Records to process
==============================
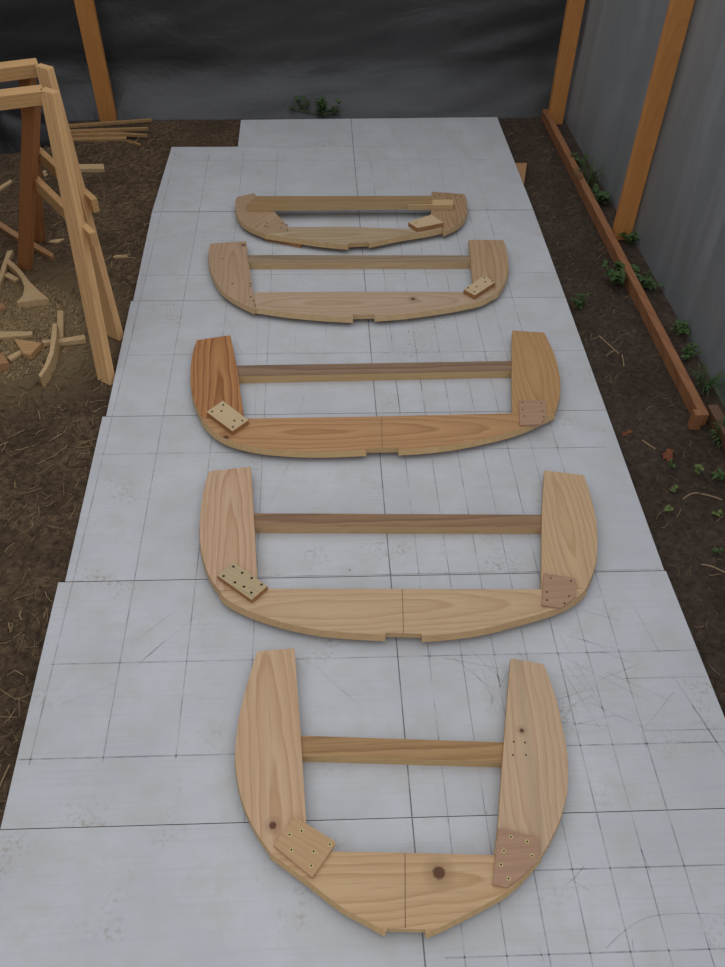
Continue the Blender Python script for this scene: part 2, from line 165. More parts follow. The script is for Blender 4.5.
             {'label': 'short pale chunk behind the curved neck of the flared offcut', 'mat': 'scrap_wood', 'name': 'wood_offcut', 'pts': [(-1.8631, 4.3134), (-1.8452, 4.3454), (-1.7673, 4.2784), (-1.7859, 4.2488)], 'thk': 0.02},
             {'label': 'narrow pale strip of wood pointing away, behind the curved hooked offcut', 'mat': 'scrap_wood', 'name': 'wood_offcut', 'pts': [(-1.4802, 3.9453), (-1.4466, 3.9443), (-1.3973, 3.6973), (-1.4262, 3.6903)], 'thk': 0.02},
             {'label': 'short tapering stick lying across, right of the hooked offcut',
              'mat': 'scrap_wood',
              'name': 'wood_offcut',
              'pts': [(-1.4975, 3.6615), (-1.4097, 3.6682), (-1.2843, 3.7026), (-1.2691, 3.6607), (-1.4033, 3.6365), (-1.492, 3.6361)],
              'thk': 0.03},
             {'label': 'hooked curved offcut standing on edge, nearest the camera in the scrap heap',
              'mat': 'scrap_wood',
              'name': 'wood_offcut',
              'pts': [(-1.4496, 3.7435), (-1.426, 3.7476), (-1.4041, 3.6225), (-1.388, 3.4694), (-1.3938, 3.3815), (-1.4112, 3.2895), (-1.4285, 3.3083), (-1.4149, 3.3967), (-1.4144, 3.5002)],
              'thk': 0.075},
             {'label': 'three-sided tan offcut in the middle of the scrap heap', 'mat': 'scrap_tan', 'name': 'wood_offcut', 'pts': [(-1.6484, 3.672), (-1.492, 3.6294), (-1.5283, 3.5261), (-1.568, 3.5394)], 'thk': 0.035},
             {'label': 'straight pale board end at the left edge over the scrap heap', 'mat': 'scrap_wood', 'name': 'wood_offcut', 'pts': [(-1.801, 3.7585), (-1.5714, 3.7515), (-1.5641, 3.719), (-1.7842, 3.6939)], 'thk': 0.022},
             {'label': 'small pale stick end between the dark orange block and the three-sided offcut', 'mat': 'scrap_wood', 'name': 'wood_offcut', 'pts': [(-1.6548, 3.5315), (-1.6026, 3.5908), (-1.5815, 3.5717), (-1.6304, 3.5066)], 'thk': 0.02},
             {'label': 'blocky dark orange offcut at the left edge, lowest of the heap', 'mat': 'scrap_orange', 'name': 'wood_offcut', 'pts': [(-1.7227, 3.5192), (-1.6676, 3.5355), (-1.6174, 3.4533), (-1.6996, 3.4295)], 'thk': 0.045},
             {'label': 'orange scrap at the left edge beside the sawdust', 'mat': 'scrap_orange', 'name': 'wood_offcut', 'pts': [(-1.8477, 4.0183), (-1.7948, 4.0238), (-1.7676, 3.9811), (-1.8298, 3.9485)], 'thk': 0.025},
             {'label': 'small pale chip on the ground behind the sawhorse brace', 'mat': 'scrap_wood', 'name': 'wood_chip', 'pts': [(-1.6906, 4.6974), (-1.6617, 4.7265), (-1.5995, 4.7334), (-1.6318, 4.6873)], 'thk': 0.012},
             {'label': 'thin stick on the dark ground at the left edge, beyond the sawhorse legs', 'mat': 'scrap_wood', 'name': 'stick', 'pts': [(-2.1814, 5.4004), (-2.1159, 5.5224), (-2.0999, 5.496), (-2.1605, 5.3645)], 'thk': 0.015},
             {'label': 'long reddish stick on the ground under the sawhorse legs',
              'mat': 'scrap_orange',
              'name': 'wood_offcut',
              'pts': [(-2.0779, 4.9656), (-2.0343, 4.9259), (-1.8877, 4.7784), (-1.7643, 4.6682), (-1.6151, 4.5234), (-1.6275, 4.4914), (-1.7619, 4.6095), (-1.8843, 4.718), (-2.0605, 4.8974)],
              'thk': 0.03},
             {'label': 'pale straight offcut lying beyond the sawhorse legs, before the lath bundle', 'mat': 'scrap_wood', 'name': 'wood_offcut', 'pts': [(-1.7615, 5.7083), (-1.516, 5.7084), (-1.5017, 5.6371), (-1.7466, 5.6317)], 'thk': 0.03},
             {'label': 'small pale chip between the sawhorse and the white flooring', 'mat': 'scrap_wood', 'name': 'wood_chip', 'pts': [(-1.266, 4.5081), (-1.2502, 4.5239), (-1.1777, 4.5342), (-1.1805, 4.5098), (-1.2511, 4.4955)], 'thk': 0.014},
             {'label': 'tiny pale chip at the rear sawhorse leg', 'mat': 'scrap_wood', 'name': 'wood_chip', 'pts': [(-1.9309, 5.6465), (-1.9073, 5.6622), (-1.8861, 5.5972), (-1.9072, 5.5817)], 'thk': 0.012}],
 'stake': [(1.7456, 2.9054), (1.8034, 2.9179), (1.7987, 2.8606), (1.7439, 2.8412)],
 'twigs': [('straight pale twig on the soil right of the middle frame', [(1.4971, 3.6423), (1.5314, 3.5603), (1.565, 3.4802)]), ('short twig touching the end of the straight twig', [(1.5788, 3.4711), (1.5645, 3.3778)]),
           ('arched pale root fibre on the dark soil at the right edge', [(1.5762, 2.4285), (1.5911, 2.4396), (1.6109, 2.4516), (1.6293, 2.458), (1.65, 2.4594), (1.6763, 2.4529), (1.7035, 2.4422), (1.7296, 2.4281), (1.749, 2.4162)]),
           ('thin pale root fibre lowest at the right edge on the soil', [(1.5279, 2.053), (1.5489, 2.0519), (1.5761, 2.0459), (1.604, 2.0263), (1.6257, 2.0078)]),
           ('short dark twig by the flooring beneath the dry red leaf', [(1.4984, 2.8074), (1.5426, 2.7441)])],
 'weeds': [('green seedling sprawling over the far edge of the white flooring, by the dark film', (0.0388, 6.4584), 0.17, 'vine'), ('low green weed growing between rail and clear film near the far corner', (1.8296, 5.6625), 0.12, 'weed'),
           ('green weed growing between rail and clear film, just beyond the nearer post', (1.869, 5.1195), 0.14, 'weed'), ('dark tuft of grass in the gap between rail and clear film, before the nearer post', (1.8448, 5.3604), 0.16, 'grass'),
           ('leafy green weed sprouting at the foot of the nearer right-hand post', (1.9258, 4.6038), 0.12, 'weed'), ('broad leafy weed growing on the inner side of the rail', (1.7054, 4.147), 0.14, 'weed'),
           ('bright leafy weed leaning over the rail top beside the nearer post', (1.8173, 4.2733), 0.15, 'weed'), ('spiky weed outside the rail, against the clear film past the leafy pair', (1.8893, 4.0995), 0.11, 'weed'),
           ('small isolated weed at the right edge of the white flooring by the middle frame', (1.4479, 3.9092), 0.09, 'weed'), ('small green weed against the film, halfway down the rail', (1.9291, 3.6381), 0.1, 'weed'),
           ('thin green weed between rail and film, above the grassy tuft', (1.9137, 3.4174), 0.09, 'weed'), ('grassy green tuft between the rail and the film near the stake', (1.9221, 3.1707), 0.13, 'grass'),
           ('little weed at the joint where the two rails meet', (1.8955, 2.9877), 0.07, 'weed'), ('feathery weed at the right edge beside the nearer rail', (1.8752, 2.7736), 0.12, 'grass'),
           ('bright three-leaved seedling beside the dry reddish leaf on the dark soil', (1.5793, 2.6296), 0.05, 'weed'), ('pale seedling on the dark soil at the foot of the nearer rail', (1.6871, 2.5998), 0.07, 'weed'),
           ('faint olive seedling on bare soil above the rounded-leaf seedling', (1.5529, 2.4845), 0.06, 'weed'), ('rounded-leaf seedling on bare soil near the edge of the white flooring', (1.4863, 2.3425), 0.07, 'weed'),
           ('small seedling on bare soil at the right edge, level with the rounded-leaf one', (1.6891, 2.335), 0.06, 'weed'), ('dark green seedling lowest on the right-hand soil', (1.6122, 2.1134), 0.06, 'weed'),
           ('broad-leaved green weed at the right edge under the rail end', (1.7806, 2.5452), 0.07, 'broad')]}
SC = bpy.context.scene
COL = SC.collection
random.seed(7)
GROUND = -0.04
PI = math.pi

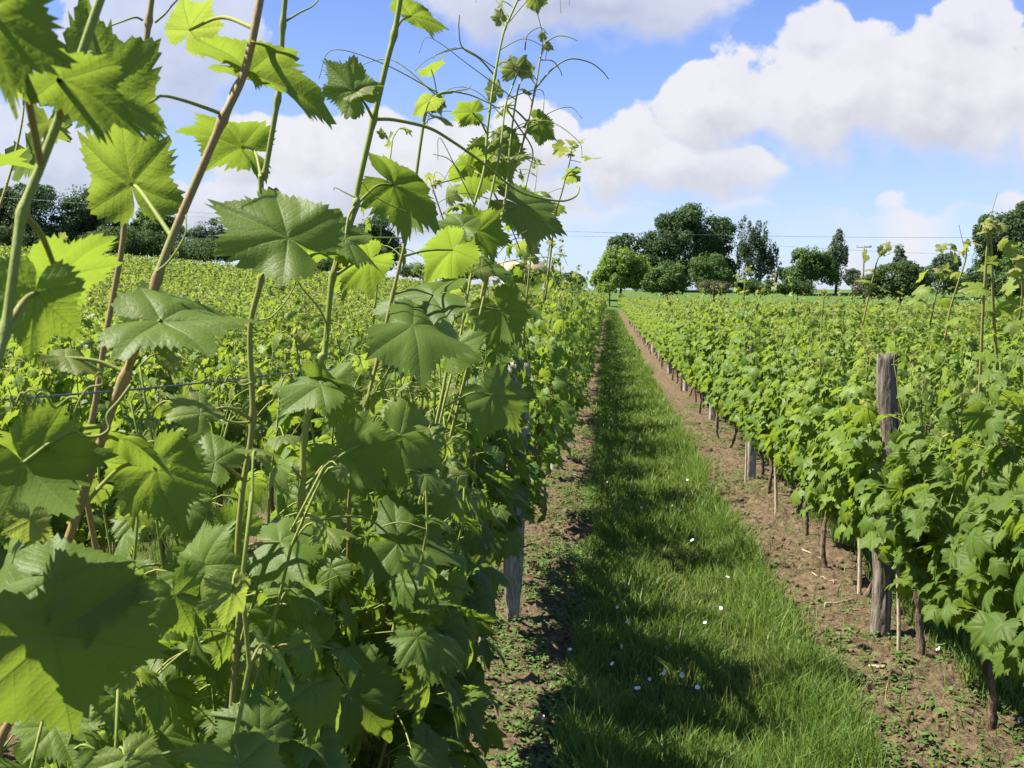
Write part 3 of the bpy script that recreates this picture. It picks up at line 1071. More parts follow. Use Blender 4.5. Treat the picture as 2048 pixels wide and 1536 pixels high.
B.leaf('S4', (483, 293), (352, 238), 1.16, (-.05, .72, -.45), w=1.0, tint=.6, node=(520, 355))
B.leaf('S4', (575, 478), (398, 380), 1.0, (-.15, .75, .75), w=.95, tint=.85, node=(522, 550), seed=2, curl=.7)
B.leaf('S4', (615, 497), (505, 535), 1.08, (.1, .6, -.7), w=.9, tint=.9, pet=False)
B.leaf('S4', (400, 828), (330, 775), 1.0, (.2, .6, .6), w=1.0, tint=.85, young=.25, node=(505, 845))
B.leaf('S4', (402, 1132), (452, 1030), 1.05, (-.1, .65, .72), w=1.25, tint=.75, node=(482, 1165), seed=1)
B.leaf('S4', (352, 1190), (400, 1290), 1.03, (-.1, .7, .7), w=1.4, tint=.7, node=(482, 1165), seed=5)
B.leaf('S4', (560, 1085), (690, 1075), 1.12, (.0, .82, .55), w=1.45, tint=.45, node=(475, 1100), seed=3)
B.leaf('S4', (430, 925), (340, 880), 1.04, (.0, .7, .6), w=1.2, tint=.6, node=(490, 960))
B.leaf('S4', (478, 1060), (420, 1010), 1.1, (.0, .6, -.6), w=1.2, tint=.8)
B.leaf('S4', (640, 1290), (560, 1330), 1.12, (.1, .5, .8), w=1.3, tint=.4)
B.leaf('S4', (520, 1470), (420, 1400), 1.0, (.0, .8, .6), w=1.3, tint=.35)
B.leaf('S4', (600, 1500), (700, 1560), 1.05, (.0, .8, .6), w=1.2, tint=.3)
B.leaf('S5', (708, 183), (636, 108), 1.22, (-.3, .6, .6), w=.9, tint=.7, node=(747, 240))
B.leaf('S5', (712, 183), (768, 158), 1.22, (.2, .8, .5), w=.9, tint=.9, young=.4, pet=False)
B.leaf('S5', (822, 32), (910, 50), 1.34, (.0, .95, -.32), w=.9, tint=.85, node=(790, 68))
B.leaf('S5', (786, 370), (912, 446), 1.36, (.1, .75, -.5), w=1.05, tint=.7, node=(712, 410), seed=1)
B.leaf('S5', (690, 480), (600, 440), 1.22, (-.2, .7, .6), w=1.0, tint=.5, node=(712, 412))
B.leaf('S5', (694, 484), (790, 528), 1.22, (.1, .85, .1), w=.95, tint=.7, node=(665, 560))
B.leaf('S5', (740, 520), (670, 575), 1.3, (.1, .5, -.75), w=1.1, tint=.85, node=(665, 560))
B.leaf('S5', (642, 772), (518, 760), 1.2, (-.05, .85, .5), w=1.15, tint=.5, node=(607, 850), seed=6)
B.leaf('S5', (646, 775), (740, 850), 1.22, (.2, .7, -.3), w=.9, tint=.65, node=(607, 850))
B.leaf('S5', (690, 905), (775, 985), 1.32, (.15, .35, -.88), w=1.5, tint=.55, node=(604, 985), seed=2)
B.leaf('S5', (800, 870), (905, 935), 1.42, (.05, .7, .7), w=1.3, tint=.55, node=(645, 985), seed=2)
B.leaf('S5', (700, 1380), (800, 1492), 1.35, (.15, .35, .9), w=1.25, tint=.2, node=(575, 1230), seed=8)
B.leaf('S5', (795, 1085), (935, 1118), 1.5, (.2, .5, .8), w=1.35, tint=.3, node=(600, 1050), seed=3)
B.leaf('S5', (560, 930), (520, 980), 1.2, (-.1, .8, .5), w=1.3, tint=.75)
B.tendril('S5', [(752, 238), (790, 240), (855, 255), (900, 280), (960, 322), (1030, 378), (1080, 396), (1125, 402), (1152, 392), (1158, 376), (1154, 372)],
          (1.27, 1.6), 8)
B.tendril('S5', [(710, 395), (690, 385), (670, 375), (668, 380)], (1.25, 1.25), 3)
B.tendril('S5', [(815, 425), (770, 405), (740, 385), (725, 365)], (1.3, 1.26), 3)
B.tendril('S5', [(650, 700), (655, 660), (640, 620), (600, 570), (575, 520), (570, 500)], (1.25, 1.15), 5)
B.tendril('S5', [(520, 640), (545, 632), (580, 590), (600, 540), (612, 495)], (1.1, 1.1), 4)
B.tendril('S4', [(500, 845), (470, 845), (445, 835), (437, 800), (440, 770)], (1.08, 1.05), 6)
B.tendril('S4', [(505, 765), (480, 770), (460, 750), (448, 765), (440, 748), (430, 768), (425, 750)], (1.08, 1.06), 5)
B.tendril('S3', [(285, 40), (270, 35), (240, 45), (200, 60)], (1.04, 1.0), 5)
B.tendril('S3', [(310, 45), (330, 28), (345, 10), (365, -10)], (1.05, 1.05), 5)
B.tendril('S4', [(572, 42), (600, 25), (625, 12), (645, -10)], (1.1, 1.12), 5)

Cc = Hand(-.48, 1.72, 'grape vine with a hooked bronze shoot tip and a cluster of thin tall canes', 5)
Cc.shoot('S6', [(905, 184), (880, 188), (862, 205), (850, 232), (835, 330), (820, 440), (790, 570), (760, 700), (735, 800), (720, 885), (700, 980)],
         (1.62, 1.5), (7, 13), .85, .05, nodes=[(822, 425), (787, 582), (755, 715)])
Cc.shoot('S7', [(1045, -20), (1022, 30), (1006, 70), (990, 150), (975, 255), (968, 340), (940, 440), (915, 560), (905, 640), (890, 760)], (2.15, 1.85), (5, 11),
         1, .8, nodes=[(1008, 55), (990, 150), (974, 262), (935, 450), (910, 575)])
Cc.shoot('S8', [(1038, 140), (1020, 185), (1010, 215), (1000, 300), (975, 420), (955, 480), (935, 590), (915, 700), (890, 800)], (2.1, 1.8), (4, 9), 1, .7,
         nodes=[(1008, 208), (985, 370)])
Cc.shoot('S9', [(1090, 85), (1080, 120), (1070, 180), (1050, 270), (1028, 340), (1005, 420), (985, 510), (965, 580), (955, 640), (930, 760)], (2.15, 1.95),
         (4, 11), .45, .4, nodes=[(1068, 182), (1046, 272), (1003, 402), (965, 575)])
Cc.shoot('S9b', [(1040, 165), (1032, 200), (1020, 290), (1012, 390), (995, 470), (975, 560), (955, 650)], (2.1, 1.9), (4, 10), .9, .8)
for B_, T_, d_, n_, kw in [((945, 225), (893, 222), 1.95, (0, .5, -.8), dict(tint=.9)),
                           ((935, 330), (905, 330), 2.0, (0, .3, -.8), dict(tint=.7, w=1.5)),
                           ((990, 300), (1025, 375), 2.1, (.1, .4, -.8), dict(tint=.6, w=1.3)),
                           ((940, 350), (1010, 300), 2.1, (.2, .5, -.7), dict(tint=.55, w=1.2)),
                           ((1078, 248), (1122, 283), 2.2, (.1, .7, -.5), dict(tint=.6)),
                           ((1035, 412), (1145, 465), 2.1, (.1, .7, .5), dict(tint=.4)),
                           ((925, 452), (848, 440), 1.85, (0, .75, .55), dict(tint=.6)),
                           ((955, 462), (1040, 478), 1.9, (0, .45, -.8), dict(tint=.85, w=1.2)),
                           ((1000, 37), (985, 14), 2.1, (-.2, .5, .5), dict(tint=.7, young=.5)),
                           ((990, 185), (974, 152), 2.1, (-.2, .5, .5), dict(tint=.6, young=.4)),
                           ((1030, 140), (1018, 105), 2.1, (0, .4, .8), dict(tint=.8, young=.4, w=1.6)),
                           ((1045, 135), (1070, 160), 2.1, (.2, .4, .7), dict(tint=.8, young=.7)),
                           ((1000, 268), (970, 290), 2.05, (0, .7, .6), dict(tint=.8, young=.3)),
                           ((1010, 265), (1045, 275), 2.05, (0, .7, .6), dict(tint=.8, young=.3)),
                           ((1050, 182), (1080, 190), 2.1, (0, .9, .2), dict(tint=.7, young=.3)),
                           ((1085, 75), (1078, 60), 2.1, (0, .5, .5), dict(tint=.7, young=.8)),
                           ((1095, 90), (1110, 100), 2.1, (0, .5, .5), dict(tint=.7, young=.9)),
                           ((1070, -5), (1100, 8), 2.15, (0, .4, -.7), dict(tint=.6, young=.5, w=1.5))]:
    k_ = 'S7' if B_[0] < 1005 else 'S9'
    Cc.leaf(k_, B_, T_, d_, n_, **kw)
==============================
What to work on
Among the lines of the data, identify those with the word "Blender". Copy each of them.

Result of this task
Continue the Blender Python script for this scene: part 2, from line 165. More parts follow. The script is for Blender 4.5.
Write part 3 of the bpy script that recreates this picture. It picks up at line 1071. More parts follow. Use Blender 4.5. Treat the picture as 2048 pixels wide and 1536 pixels high.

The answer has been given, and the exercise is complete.